___ COLLECTED DATA

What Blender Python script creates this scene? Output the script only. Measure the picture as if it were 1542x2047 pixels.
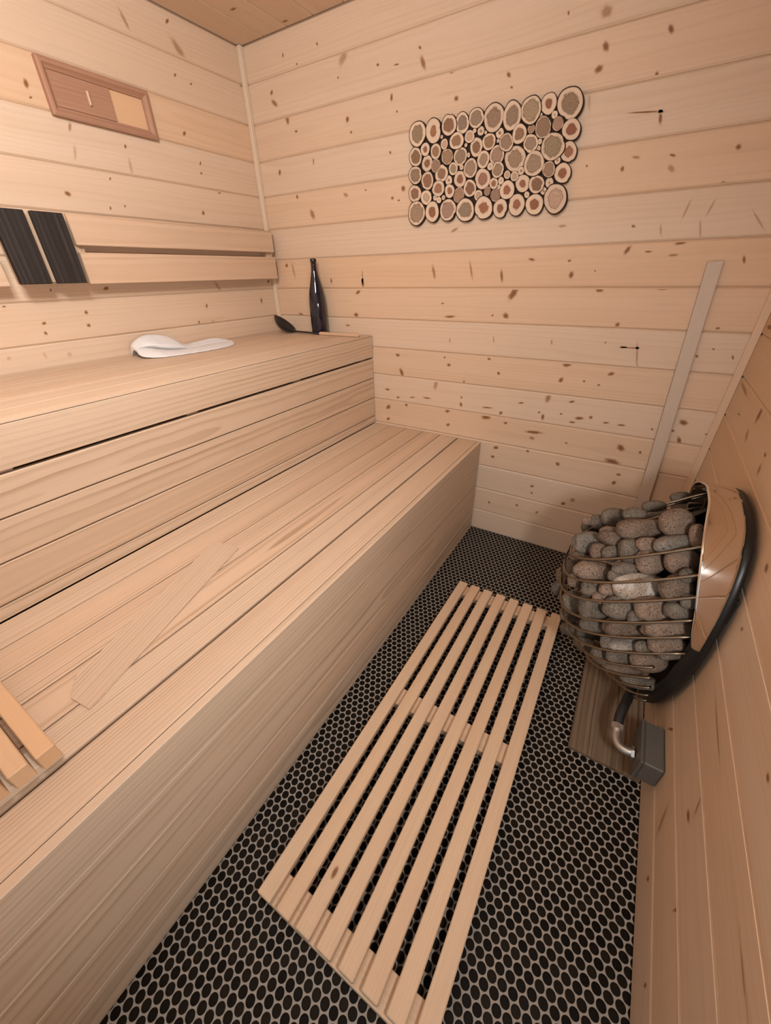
import bpy, bmesh, math, random
from mathutils import Vector, Matrix, Quaternion, noise
random.seed(7)
for o in list(bpy.data.objects): bpy.data.objects.remove(o)
scene = bpy.context.scene
COL = scene.collection
PI = math.pi

# ------------------------------------------------------------------ camera
F_PX = 766.95
cam_d = bpy.data.cameras.new('camera'); cam = bpy.data.objects.new('camera', cam_d); COL.objects.link(cam)
cam_d.sensor_fit = 'VERTICAL'; cam_d.sensor_height = 24.0
cam_d.lens = F_PX / 2047.0 * 24.0
cam_d.clip_start = 0.02
cam.location = (1.80011, -1.76838, 1.22372)
cam.rotation_mode = 'XYZ'; cam.rotation_euler = (1.01483, 0.02003, 0.55044)
scene.camera = cam

# ------------------------------------------------------------------ light
world = bpy.data.worlds.new('world'); scene.world = world; world.use_nodes = True
wb = world.node_tree.nodes['Background']; wb.inputs[0].default_value = (0.6, 0.6, 0.6, 1); wb.inputs[1].default_value = .02
def area(name, loc, rot, sx, sy, power, col):
    l = bpy.data.lights.new(name, 'AREA'); l.shape = 'RECTANGLE'; l.size = sx; l.size_y = sy
    l.energy = power; l.color = col
    o = bpy.data.objects.new(name, l); COL.objects.link(o); o.location = loc; o.rotation_euler = rot
    return o
def aim(o, target):
    o.rotation_euler = (Vector(target) - o.location).to_track_quat('-Z', 'Y').to_euler()
bo = area('bench_lamp', (1.25, -1.62, 1.97), (0, 0, 0), 0.38, 0.38, 20.5, (1.0, .955, .925)); aim(bo, (1.25 - .84, -1.62 + .38, 1.97 - .30))
ao = area('bench_front_fill', (2.10, -1.66, 1.12), (0, 0, 0), 0.14, 0.14, 8.5, (1.0, .97, .94)); aim(ao, (1.10, -.75, .55))  # added fill light, brightens the bench front and low back wall
scene.view_settings.view_transform = 'Standard'; scene.view_settings.look = 'None'
scene.view_settings.exposure = 0.30; scene.view_settings.gamma = 1.0
scene.view_settings.use_curve_mapping = False

area('fill_beyond_doorway', (1.75, -2.40, 1.05), (PI / 2, 0, 0), 1.1, 2.0, 4.0, (.84, .93, 1.0)).rotation_euler = (PI / 2, 0, 0)  # unseen cool light added outside the doorway as fill
# ------------------------------------------------------------------ room constants
W = 2.118; H = 2.061; YF = -2.06          # width, ceiling height, front wall
Z1 = 1.9454; P = 0.13                     # board seams of the panelling
XU, ZU = 0.6324, 0.961                    # upper bench
XL, ZL = 1.2525, 0.509                    # lower bench
SEAMS = [H] + [Z1 - i * P for i in range(15)] + [0.005]

# ------------------------------------------------------------------ materials
def newmat(name):
    m = bpy.data.materials.new(name); m.use_nodes = True
    nt = m.node_tree; nt.nodes.clear()
    out = nt.nodes.new('ShaderNodeOutputMaterial'); b = nt.nodes.new('ShaderNodeBsdfPrincipled')
    nt.links.new(b.outputs[0], out.inputs[0])
    return m, nt, b
class G:
    """tiny helper for building node graphs"""
    def __init__(s, nt): s.nt = nt
    def put(s, sock, v):
        if v is None: return
        if isinstance(v, bpy.types.NodeSocket): s.nt.links.new(v, sock)
        else: sock.default_value = v
    def math(s, op, a, b=None, c=None, clamp=False):
        n = s.nt.nodes.new('ShaderNodeMath'); n.operation = op; n.use_clamp = clamp
        for i, v in enumerate((a, b, c)): s.put(n.inputs[i], v)
        return n.outputs[0]
    def vec(s, op, a, b=None):
        n = s.nt.nodes.new('ShaderNodeVectorMath'); n.operation = op
        s.put(n.inputs[0], a)
        if b is not None: s.put(n.inputs[3] if op == 'SCALE' else n.inputs[1], b)
        return n.outputs[1] if op in ('LENGTH', 'DOT_PRODUCT', 'DISTANCE') else n.outputs[0]
    def attr(s, name):
        n = s.nt.nodes.new('ShaderNodeAttribute'); n.attribute_name = name; return n
    def noise(s, v, scale, detail=2, rough=.5, dist=0):
        n = s.nt.nodes.new('ShaderNodeTexNoise'); s.put(n.inputs['Vector'], v)
        n.inputs['Scale'].default_value = scale; n.inputs['Detail'].default_value = detail
        n.inputs['Roughness'].default_value = rough; n.inputs['Distortion'].default_value = dist
        return n.outputs['Fac']
    def sstep(s, x, a, b, lo=0., hi=1.):
        n = s.nt.nodes.new('ShaderNodeMapRange'); n.interpolation_type = 'SMOOTHSTEP'
        s.put(n.inputs[0], x); n.inputs[1].default_value = a; n.inputs[2].default_value = b
        n.inputs[3].default_value = lo; n.inputs[4].default_value = hi
        return n.outputs[0]
    def mix(s, f, a, b, mode='MIX'):
        n = s.nt.nodes.new('ShaderNodeMix'); n.data_type = 'RGBA'; n.blend_type = mode
        s.put(n.inputs[0], f)
        for i, v in ((6, a), (7, b)):
            if isinstance(v, (tuple, list)): n.inputs[i].default_value = (*v[:3], 1)
            else: s.put(n.inputs[i], v)
        return n.outputs[2]
    def bump(s, h, strength, dist):
        n = s.nt.nodes.new('ShaderNodeBump'); n.inputs['Strength'].default_value = strength
        n.inputs['Distance'].default_value = dist; s.put(n.inputs['Height'], h); return n.outputs[0]
def rgb(c): return (*c, 1)

def wood(name, base, dark, freq, contrast, wob=0.012, second=None, orange=(1.02, .90, .78), pale=(1.0, 1.02, 1.04), rough=.55,
         knot_halo=(.47, .26, .13), knot_dark=(.235, .105, .048), spec=.3, fib=.10, lo=.35, bumpy=.25):
    """sawn wood: growth rings cut from a log whose axis runs along the board (attribute gc)"""
    m, nt, b = newmat(name); g = G(nt)
    gc = g.attr('gc').outputs['Vector']; tint = g.attr('tint').outputs['Fac']; kn = g.attr('knot').outputs['Fac']; kd = g.attr('knd').outputs['Fac']
    n1 = g.noise(g.vec('MULTIPLY', gc, (1.6, 5., 5.)), 1.0, 2)
    n1b = g.noise(g.vec('MULTIPLY', gc, (6., 22., 22.)), 1.0, 1)
    r = g.vec('LENGTH', g.vec('MULTIPLY', gc, (0., 1., 1.)))
    r = g.math('ADD', r, g.math('MULTIPLY', g.math('SUBTRACT', n1, .5), wob * 2))
    r = g.math('ADD', r, g.math('MULTIPLY', g.math('SUBTRACT', n1b, .5), wob * .22))
    rv = g.vec('SCALE', (1., .37, .71), r)
    drift = g.noise(rv, freq * .16, 2)
    cyc = g.math('ADD', g.math('MULTIPLY', r, freq), g.math('MULTIPLY', drift, 3.2))
    ph = g.math('FRACT', cyc)
    wnn = nt.nodes.new('ShaderNodeTexWhiteNoise'); wnn.noise_dimensions = '1D'; g.put(wnn.inputs['W'], g.math('FLOOR', cyc))
    strong = g.math('ADD', .30, g.math('MULTIPLY', wnn.outputs['Value'], .70))
    ring = g.math('MULTIPLY', g.sstep(ph, lo, .90), g.sstep(ph, .93, 1.0, 1., 0.))
    vary = g.noise(g.vec('MULTIPLY', gc, (1.2, 22., 22.)), 1.0, 3)
    ring = g.math('MULTIPLY', g.math('MULTIPLY', ring, strong), g.sstep(vary, .28, .72, .25, 1.))
    fibre = g.noise(g.vec('MULTIPLY', gc, (9., 520., 520.)), 1.0, 2)
    broad = g.noise(g.vec('MULTIPLY', gc, (.7, 16., 16.)), 1.0, 3)
    col = g.mix(g.sstep(broad, .3, .7), base, second or base)
    col = g.mix(g.math('MULTIPLY', ring, contrast), col, dark)
    col = g.mix(1.0, col, g.mix(g.math('MAXIMUM', tint, 0.), (1, 1, 1), orange), 'MULTIPLY')
    col = g.mix(1.0, col, g.mix(g.math('MAXIMUM', g.math('MULTIPLY', tint, -1.), 0.), (1, 1, 1), pale), 'MULTIPLY')
    f2 = g.math('ADD', g.math('MULTIPLY', fibre, fib * 2), 1. - fib)
    col = g.mix(1.0, col, f2, 'MULTIPLY')
    kk = g.math('ADD', kn, g.math('MULTIPLY', g.math('SUBTRACT', g.noise(g.vec('MULTIPLY', gc, (90., 90., 90.)), 1., 2), .5), g.math('MULTIPLY', g.sstep(kn, 0., .15), .35)))
    halo = g.math('MULTIPLY', g.sstep(kk, .04, .50), g.math('MULTIPLY', kd, .70))
    core = g.math('MULTIPLY', g.sstep(kk, .34, .80), kd)
    col = g.mix(halo, col, knot_halo); col = g.mix(core, col, knot_dark)
    g.put(b.inputs['Base Color'], col); b.inputs['Roughness'].default_value = rough
    b.inputs['Specular IOR Level'].default_value = spec
    hgt = g.math('SUBTRACT', g.math('MULTIPLY', fibre, .6), g.math('MULTIPLY', ring, .4))
    g.put(b.inputs['Normal'], g.bump(hgt, bumpy, .0006))
    return m
def plain(name, col, rough=.5, metal=0., spec=.5, vary=.12, vscale=60., bump=0.):
    m, nt, b = newmat(name); g = G(nt)
    tc = nt.nodes.new('ShaderNodeTexCoord').outputs['Object']
    n = g.noise(tc, vscale, 3)
    f = g.math('ADD', g.math('MULTIPLY', n, vary * 2), 1 - vary)
    g.put(b.inputs['Base Color'], g.mix(1.0, col, f, 'MULTIPLY'))
    b.inputs['Roughness'].default_value = rough; b.inputs['Metallic'].default_value = metal
    b.inputs['Specular IOR Level'].default_value = spec
    if bump: g.put(b.inputs['Normal'], g.bump(n, bump, .002))
    return m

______

▶ [INSTRUCTION]
Write out nothing but the lines from the start of the data through the line with "scene.camera = cam". Leave out the pictures.

▶ [EXPECTED ANSWER]
What Blender Python script creates this scene? Output the script only. Measure the picture as if it were 1542x2047 pixels.
import bpy, bmesh, math, random
from mathutils import Vector, Matrix, Quaternion, noise
random.seed(7)
for o in list(bpy.data.objects): bpy.data.objects.remove(o)
scene = bpy.context.scene
COL = scene.collection
PI = math.pi

# ------------------------------------------------------------------ camera
F_PX = 766.95
cam_d = bpy.data.cameras.new('camera'); cam = bpy.data.objects.new('camera', cam_d); COL.objects.link(cam)
cam_d.sensor_fit = 'VERTICAL'; cam_d.sensor_height = 24.0
cam_d.lens = F_PX / 2047.0 * 24.0
cam_d.clip_start = 0.02
cam.location = (1.80011, -1.76838, 1.22372)
cam.rotation_mode = 'XYZ'; cam.rotation_euler = (1.01483, 0.02003, 0.55044)
scene.camera = cam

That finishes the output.